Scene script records

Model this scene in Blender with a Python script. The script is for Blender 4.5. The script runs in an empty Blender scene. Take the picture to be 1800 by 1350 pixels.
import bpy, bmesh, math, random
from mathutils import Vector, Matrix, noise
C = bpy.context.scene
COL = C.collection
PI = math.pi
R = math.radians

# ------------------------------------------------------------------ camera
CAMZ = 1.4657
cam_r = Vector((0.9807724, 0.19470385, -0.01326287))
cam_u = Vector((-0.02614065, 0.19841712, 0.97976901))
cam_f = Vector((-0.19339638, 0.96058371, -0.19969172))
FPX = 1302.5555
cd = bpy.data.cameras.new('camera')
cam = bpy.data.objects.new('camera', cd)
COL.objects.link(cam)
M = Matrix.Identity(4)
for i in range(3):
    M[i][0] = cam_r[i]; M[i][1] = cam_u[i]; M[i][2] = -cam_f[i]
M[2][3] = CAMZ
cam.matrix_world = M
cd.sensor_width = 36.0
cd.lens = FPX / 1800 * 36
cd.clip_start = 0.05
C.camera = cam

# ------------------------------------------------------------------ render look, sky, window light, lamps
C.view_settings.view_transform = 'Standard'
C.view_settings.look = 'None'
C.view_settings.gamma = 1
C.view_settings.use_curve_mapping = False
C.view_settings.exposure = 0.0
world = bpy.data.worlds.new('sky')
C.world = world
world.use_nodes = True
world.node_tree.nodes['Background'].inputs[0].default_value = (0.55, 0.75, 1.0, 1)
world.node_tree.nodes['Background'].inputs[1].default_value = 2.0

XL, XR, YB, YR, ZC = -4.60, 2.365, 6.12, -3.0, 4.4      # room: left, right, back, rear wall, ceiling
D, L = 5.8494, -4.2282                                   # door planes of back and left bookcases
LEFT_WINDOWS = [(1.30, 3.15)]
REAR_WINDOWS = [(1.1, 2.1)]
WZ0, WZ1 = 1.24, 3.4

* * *

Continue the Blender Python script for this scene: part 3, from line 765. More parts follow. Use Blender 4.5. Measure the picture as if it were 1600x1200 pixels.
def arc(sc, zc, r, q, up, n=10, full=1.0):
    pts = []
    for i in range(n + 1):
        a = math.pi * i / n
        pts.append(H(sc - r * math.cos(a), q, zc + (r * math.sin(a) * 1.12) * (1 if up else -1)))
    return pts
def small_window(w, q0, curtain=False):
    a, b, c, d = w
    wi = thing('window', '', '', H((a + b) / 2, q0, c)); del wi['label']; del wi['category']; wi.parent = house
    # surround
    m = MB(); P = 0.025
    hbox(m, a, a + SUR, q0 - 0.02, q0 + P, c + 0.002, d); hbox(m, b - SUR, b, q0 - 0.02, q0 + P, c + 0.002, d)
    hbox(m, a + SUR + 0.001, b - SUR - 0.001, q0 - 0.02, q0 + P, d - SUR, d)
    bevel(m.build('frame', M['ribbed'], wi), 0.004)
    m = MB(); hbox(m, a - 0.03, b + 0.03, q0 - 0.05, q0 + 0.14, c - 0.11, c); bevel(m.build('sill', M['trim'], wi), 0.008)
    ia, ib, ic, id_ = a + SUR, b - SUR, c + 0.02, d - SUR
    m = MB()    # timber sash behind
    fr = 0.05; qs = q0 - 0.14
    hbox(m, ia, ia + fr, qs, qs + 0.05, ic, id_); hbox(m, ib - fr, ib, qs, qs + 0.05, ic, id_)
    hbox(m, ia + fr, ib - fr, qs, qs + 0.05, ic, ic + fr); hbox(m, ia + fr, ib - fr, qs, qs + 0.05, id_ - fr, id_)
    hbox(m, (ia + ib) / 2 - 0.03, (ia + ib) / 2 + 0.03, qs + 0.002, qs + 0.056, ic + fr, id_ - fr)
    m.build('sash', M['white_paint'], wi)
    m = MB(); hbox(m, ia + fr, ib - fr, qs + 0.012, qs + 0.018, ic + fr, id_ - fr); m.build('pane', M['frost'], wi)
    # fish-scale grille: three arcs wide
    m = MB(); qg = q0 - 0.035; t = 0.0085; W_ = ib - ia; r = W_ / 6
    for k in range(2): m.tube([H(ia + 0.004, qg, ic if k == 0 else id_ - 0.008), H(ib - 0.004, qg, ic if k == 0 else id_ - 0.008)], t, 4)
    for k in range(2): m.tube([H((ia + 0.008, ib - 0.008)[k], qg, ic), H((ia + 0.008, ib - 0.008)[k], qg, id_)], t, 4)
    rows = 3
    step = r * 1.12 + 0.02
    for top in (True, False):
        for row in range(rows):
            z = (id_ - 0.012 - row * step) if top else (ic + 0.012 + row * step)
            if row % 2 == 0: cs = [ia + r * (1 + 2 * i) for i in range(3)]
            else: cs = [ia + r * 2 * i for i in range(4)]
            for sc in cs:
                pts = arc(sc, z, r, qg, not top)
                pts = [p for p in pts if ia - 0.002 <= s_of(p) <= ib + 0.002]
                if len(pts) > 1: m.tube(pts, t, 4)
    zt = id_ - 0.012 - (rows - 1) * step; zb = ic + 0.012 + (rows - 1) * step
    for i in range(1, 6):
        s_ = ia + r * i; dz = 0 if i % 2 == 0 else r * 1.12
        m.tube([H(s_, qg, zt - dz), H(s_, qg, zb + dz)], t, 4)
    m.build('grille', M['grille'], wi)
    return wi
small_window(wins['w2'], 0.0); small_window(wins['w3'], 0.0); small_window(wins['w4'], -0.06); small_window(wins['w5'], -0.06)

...

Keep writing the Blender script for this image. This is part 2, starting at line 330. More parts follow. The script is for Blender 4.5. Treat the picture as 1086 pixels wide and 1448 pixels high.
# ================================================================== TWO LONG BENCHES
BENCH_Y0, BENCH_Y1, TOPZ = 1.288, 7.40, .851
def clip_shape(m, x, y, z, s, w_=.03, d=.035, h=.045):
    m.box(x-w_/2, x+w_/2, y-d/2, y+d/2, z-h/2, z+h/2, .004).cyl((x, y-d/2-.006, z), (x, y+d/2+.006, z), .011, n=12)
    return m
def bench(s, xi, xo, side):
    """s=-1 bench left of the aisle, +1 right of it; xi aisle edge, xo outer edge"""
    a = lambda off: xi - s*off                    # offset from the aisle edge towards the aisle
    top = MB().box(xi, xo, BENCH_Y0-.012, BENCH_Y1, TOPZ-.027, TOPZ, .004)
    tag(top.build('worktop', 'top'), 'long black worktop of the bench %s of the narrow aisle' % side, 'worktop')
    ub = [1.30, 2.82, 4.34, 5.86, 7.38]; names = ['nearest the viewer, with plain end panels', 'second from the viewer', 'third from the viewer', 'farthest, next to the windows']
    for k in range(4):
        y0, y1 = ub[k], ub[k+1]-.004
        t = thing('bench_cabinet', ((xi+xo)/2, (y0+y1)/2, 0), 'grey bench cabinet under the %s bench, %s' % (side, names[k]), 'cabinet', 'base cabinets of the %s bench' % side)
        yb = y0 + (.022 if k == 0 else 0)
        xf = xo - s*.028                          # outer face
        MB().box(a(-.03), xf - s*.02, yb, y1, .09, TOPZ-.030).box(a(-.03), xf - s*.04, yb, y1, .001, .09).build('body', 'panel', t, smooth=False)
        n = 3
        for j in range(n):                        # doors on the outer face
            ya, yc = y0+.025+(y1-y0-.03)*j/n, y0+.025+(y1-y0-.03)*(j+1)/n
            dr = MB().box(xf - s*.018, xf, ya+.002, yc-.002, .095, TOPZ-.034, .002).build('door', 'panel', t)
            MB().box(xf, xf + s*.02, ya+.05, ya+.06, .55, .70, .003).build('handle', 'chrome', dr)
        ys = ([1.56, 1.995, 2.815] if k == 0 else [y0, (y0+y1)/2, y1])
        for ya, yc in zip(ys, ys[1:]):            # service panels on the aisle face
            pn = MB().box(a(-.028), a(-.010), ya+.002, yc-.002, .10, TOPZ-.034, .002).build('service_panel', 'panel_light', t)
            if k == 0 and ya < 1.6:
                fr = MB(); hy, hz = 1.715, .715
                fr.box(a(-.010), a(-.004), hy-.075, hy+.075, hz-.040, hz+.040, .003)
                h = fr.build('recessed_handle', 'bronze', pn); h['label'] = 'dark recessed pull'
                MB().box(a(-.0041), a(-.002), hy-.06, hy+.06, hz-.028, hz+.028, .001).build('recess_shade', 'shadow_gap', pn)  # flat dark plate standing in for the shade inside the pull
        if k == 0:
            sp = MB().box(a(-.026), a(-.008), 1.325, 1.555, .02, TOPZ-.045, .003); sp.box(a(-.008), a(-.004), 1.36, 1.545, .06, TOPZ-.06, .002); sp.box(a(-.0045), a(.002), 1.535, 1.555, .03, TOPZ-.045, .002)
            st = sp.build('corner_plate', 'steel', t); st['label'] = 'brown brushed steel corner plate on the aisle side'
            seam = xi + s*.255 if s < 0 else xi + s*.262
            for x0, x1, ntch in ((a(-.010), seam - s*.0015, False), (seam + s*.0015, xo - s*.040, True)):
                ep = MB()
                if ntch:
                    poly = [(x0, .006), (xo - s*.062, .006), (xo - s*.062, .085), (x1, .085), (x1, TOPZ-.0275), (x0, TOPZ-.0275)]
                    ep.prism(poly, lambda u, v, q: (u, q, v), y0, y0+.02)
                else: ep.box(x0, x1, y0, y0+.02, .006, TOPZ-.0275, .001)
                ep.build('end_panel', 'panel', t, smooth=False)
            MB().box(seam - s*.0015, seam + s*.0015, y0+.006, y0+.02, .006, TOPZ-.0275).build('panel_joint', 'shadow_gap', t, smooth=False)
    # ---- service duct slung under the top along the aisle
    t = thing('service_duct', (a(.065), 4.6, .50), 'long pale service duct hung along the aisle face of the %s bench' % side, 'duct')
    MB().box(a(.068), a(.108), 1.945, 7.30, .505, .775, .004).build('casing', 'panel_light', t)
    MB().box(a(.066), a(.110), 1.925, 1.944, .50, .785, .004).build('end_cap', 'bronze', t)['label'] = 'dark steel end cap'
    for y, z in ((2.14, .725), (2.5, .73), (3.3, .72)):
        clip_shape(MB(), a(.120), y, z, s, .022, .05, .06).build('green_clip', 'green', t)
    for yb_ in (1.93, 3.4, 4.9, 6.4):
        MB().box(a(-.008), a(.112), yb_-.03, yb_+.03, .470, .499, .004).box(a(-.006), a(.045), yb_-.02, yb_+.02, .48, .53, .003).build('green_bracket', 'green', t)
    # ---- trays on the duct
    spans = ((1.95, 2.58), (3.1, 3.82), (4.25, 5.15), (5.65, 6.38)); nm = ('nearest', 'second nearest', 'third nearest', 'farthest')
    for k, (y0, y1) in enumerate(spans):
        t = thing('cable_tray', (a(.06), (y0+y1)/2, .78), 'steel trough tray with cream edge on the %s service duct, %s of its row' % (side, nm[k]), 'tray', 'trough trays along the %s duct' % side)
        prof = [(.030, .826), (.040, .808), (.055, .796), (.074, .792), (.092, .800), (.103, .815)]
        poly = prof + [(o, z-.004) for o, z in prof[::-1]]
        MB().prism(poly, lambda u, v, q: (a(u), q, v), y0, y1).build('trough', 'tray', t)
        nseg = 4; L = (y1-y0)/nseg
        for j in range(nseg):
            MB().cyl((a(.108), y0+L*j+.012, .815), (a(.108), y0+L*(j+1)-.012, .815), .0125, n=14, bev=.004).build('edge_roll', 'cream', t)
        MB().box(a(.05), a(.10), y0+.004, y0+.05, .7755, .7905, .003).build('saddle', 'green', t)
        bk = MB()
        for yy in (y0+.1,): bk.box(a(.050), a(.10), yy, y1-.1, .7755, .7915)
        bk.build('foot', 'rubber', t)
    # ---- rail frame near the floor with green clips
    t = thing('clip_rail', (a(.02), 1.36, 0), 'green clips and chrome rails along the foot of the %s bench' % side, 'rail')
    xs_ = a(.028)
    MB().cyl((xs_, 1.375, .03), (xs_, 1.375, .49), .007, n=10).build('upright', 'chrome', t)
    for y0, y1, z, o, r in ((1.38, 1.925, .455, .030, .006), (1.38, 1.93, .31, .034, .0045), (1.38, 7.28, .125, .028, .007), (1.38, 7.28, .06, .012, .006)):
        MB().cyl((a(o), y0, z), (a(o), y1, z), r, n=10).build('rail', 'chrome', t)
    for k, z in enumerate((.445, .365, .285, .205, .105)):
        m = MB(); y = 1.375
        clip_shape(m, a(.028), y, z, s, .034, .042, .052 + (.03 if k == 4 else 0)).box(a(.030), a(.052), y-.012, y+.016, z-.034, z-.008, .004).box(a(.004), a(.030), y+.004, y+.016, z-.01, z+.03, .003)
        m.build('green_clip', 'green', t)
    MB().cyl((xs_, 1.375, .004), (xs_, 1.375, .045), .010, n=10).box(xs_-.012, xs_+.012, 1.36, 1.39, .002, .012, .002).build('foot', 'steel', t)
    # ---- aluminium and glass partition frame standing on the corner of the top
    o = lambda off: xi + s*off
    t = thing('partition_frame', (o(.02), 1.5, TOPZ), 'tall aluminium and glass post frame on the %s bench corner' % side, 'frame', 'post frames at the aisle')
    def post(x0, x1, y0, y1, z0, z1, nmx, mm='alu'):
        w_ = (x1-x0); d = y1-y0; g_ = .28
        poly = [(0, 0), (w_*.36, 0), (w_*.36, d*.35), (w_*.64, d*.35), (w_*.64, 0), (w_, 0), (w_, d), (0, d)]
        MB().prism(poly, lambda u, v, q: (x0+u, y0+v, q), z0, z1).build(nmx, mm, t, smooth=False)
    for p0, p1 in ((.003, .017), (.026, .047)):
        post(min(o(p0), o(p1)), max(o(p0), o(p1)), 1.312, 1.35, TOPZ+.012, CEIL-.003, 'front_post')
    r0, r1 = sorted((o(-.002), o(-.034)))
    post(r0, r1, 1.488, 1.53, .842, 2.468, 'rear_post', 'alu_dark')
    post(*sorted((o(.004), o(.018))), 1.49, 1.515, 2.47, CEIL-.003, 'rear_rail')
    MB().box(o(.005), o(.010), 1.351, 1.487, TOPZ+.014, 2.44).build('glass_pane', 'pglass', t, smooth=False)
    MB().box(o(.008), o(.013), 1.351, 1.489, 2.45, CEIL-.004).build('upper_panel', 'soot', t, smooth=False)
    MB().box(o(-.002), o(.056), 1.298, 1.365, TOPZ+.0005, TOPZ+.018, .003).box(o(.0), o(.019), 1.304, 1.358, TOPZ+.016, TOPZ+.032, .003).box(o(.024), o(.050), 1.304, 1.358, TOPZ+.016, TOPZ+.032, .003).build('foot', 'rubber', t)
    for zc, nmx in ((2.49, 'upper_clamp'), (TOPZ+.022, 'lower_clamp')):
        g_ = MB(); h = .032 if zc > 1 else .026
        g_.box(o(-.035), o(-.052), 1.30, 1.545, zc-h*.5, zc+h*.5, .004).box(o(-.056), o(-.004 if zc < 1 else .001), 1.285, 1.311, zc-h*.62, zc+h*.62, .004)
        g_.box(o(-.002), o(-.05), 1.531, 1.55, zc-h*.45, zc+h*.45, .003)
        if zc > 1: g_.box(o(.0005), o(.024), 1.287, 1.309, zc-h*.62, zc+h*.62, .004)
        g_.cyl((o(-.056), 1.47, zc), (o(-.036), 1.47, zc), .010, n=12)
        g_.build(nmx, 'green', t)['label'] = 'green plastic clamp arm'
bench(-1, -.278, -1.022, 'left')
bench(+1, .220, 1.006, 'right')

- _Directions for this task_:
Reproduce exactly the lines from the line with "Model this scene" to the line with "WZ0, WZ1 = 1.24, 3.4", both end lines included.

- _Solution to the exercise_:
Model this scene in Blender with a Python script. The script is for Blender 4.5. The script runs in an empty Blender scene. Take the picture to be 1800 by 1350 pixels.
import bpy, bmesh, math, random
from mathutils import Vector, Matrix, noise
C = bpy.context.scene
COL = C.collection
PI = math.pi
R = math.radians

# ------------------------------------------------------------------ camera
CAMZ = 1.4657
cam_r = Vector((0.9807724, 0.19470385, -0.01326287))
cam_u = Vector((-0.02614065, 0.19841712, 0.97976901))
cam_f = Vector((-0.19339638, 0.96058371, -0.19969172))
FPX = 1302.5555
cd = bpy.data.cameras.new('camera')
cam = bpy.data.objects.new('camera', cd)
COL.objects.link(cam)
M = Matrix.Identity(4)
for i in range(3):
    M[i][0] = cam_r[i]; M[i][1] = cam_u[i]; M[i][2] = -cam_f[i]
M[2][3] = CAMZ
cam.matrix_world = M
cd.sensor_width = 36.0
cd.lens = FPX / 1800 * 36
cd.clip_start = 0.05
C.camera = cam

# ------------------------------------------------------------------ render look, sky, window light, lamps
C.view_settings.view_transform = 'Standard'
C.view_settings.look = 'None'
C.view_settings.gamma = 1
C.view_settings.use_curve_mapping = False
C.view_settings.exposure = 0.0
world = bpy.data.worlds.new('sky')
C.world = world
world.use_nodes = True
world.node_tree.nodes['Background'].inputs[0].default_value = (0.55, 0.75, 1.0, 1)
world.node_tree.nodes['Background'].inputs[1].default_value = 2.0

XL, XR, YB, YR, ZC = -4.60, 2.365, 6.12, -3.0, 4.4      # room: left, right, back, rear wall, ceiling
D, L = 5.8494, -4.2282                                   # door planes of back and left bookcases
LEFT_WINDOWS = [(1.30, 3.15)]
REAR_WINDOWS = [(1.1, 2.1)]
WZ0, WZ1 = 1.24, 3.4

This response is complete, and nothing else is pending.